A bien y regarder, le statut de sex-symbol est nourri par Hollywood dans une idée de perfection y compris physique : dans les années 50, James Dean était l'acteur sulfureux idolâtré par la jeunesse pré-rock and roll, un symbole de l'Amérique des fifties, rayonnante et rebelle. Tout comme Marlon Brando qui, dans les années 1960, s'est forgé un style individuel et envoûtant qui a traversé les décennies. Ou encore Brad Pitt (comment ne pas le citer), l'éternel playboy blond mystérieux au flegme irrésistible.

En revanche, il faut bien le dire, Adam Driver n'est pas, à première vue, l'archétype du sex-symbol. Et pourtant, il semble en avoir tout l'étoffe. Oui, il n'est pas particulièrement beau. Mais son jeu exquis, la profondeur qu'il donne à son personnage et la modernité d'un homme qui n'a pas qu'un corps délicieusement athlétique renversent l'idée que l'on se fait de ce statut pour le rendre presque plus attractif. Physiquement, avec sa beauté singulière et son aura magnétique, il nous offre une nouvelle vision du concept même de virilité, tout aussi appréciable que la perfection d'un Marlon Brando ou d'un Leonardo DiCaprio. Bravo Adam !

Finalement, Adam Driver ne correspondrait-il pas davantage aux codes du sex-symbol français ?

Adam Driver, un nouvel archétype

Certains diront qu'il n'a pas assez de films à son actif pour obtenir le statut de sex-symbol. Mais tout au long de sa carrière, il a su séduire les plus grands réalisateurs pour jouer dans leurs films : Steven Soderbergh (dans Logan Lucky), les frères Coen (dans Inside Llewyn Davis), Jim Jarmusch (dans Paterson), Noah Baumbach (dans Why We're Young), Spike Lee et Martin Scorsese (dans Silence). Le réalisateur de Taxi Driver ira jusqu'à dire qu'il est "l'un des meilleurs, sinon le meilleur, acteurs de sa génération". Comme si cela ne suffisait pas, il partage la scène avec Lady Gaga dans House of Gucci, un film qui plonge dans les secrets de trois générations de la dynastie Gucci.

À Cannes en 2021, tous les regards étaient tournés vers Adam Driver. L'acteur a créé l'événement en allumant une cigarette dans la foule après la projection du film d'ouverture Annette de Leos Carax, dans lequel il donne la réplique à Marion Cotillard. Peut-être est-ce la recette pour faire grimper sa notoriété en flèche ? Mais pas seulement.

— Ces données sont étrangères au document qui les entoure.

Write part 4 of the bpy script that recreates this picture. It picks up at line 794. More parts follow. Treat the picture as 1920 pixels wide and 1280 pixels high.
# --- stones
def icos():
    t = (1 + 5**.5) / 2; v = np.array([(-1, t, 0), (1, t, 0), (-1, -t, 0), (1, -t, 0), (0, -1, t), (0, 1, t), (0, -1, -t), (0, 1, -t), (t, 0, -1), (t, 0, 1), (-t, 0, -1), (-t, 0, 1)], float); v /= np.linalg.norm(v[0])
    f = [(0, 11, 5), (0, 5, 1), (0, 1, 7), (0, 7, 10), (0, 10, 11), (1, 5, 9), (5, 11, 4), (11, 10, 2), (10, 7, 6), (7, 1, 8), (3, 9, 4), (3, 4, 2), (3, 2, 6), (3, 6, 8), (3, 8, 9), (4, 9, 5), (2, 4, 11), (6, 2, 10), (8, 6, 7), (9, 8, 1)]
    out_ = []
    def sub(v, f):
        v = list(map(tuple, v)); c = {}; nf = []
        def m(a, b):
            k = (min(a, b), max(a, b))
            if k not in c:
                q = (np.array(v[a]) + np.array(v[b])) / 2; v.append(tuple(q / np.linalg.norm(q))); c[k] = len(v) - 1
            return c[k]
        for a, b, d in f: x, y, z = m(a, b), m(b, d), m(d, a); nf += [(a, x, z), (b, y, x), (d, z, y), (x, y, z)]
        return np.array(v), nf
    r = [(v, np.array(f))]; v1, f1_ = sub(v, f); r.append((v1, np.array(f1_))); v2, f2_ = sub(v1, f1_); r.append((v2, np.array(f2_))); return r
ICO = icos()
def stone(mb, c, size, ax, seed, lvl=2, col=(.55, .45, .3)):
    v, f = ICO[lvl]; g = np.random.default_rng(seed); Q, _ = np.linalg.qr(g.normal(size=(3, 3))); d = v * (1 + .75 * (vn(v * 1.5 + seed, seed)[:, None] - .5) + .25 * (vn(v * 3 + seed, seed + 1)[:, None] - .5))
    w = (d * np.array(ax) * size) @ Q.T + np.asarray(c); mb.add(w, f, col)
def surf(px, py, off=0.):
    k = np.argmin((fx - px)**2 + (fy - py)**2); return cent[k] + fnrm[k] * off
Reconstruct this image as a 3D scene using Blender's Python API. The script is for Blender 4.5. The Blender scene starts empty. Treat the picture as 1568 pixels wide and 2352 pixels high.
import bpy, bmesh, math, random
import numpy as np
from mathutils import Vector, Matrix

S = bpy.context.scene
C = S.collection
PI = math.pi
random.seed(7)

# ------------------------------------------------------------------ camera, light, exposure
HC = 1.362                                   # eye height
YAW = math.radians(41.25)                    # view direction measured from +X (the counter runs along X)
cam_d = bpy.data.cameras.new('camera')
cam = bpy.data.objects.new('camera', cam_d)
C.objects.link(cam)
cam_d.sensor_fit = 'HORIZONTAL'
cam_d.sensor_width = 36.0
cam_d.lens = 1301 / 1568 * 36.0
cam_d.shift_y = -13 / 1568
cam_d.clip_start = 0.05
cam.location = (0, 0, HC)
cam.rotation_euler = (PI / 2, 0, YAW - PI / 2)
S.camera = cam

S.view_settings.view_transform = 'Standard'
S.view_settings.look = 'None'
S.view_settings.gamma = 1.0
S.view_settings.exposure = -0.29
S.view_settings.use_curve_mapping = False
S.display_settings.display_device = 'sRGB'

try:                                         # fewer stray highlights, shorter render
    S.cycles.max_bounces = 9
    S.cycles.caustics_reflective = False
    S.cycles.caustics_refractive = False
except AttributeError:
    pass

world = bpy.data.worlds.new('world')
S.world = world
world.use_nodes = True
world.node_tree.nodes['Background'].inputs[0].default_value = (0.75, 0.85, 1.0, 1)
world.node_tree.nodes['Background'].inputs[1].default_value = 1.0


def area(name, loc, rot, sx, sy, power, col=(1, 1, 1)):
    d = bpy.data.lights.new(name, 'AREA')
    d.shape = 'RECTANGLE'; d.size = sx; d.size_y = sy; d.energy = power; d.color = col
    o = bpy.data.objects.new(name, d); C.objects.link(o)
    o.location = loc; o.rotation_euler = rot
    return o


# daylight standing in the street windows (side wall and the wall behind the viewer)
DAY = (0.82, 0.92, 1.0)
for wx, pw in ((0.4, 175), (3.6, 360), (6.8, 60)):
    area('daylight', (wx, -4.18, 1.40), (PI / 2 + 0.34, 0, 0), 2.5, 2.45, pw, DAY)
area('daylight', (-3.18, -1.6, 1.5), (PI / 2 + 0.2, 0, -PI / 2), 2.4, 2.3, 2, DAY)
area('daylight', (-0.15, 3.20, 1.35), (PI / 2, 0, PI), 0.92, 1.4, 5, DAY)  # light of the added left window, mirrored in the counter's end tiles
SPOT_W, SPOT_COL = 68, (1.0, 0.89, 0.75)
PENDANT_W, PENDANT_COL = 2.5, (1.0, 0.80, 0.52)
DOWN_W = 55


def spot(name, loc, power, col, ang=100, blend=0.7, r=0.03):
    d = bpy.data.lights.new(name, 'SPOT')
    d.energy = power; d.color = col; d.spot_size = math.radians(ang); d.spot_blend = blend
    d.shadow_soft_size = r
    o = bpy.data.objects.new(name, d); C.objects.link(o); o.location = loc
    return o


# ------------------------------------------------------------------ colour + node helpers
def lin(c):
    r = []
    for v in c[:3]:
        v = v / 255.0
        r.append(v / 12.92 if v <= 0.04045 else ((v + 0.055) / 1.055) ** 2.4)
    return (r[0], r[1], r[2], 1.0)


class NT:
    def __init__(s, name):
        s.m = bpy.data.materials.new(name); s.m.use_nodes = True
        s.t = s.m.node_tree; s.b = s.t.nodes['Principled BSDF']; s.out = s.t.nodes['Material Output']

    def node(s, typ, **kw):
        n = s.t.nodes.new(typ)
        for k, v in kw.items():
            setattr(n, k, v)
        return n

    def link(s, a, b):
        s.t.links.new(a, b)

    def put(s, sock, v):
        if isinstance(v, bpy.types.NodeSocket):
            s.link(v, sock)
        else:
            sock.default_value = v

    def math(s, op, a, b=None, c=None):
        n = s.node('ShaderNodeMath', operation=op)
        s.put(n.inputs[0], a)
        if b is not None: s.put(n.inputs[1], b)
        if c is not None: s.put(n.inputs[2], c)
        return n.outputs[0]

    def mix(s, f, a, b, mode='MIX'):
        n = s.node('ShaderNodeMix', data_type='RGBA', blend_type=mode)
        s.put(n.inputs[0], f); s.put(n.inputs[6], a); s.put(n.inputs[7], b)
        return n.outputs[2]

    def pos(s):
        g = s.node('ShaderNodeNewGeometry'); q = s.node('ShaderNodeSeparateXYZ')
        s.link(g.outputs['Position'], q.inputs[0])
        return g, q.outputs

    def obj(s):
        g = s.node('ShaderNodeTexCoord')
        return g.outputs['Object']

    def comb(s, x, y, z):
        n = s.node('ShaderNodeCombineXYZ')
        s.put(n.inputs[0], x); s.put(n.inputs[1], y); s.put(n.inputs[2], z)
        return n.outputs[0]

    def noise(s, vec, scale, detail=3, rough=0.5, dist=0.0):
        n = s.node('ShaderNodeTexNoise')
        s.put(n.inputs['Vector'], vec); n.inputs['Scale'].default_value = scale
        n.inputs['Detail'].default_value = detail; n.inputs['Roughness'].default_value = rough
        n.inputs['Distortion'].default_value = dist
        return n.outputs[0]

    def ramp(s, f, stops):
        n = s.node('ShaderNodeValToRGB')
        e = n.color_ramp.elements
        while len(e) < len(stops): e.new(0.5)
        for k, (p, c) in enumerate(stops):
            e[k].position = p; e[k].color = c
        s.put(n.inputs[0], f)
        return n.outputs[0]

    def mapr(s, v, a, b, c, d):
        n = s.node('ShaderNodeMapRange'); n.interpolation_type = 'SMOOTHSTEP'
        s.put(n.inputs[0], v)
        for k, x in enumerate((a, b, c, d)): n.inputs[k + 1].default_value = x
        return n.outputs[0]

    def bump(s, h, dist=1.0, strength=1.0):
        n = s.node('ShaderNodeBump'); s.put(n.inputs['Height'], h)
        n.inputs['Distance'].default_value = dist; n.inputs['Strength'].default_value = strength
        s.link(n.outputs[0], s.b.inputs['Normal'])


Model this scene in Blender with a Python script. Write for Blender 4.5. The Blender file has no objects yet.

Adam Driver remet en cause non seulement l'idée et l'image même du sex-symbol mais aussi la vision que l'on a de sa perfection physique et de son comportement irréprochable. Dans "Girls", il n'a pas hésité à tourner des scènes de sexe avec l'autre star de la série, Lena Dunham (Hannah Horvath), très osées, et parfois perçues comme choquantes.

Egeria
Paris, une belle journée de juillet 2021. Surprise : Adam Driver est l'égérie du nouveau parfum de la maison Burberry, sobrement intitulé Hero (n'est-ce pas le destin ?). Très loin du physique qu'il affichait dans la série "Girls", et même dans les films Star Wars de J. J. Abrams, ses six packs parfaitement dessinés sont à couper le souffle. Il exhibe (pour notre plus grand plaisir) ses abdominaux d'acier dans le clip de la campagne, où il apparaît torse nu, courant sur une plage avant de se métamorphoser en cette créature mystique et mythique qu'est le centaure. La marque décrit ses effluves comme un "mariage passionnant entre force et subtilité, puissance et compassion, athlétisme et créativité". La preuve en est la vidéo.

Ni une ni deux, Adam Driver enflamme la toile. Les internautes sur Twitter et Instagram en parlent, au point de réaliser des "mèmes" hilarants. Comme on dit, l'imitation et le détournement sont les plus beaux compliments. En tout cas, tout cela renforce encore l'ardeur et l'admiration palpable qui s'est créée autour de l'acteur. C'est un peu comme lorsqu'on met son "rencard" sur un piédestal parce qu'on s'en fait une idée, sauf qu'ici c'est légitime. On peut dire que c'est un pari réussi pour Burberry, de mettre en avant ce qui, finalement, pourrait être défini comme le symbole anti-sexe.

Ce qui est sûr, c'est qu'en remettant en cause ce statut, Adam Driver contribue à changer l'image même que l'on se fait et à bousculer les codes. Et ça fait du bien. Qu'on le veuille ou non, il reste l'un des meilleurs acteurs de sa génération.